The NLCS starts Saturday in St. Louis, with the Cardinals hosting San Francisco in a rematch of 2012 won by the Giants.

Trevor Rosenthal allowed two runners in the ninth before getting Carl Crawford on a grounder for a game-ending forceout for his third save of the series. At AT&T Park in San Francisco, fans cheered when the rival Dodgers were eliminated.

“It was awesome, everything we did throughout that game,” starter Shelby Miller said. “It was a heck of a game and a lot of fun, I know that.”

An overwhelming favorite to win his third NL Cy Young Award in four years, Kershaw’s October resume is a wreck.

Kershaw dropped to 1-5 with a 5.12 ERA in 11 postseason games, including three relief appearances early in his career. He has lost four straight starts to St. Louis over the past two postseasons.

“I’ve had success against them, too,” Kershaw said. “It just seems like one inning gets me every time. And obviously that’s not success.”

While the steady Cardinals advanced to their ninth NLCS in 15 years, the defeat was a huge disappointment for the NL West champion Dodgers, who finished the regular season with a $256 million payroll that was $40 million higher than any other team.
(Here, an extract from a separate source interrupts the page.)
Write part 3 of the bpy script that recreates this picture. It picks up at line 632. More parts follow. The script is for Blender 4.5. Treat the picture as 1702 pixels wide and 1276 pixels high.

Los Angeles remains without a pennant since winning the 1988 World Series.

“It’s awful,” catcher A.J. Ellis said. “It’s devastating. It just kind of rehashes those old memories.”

Manager Don Mattingly wasn’t about to second-guess leaving Kershaw in the game, especially with a bullpen that’s foundered. He wanted the lefty to get three more outs.

“It goes back to the same question: Is there anybody better, even on short rest, and even where he was at that point?” Mattingly said.

Kershaw started on three days’ rest for the second time in his postseason career. He was dominant into the seventh, as he was in Game 1, but again started the inning with three straight hits.

The third hit Tuesday came when Adams, the burly bopper know as Big City, drove a curveball on Kershaw’s 102nd pitch into the right-center bullpen to put St. Louis up 3-2.

“I had a pretty good idea that it was gone,” Adams said.

Kershaw allowed one homer to left-handed batters while going 21-3 with a 1.77 ERA in the regular season. He gave up two to the Cardinals, with Matt Carpenter connecting in the opener. The left-handed ace is 0-3 with a 9.72 ERA in his last three postseason appearances.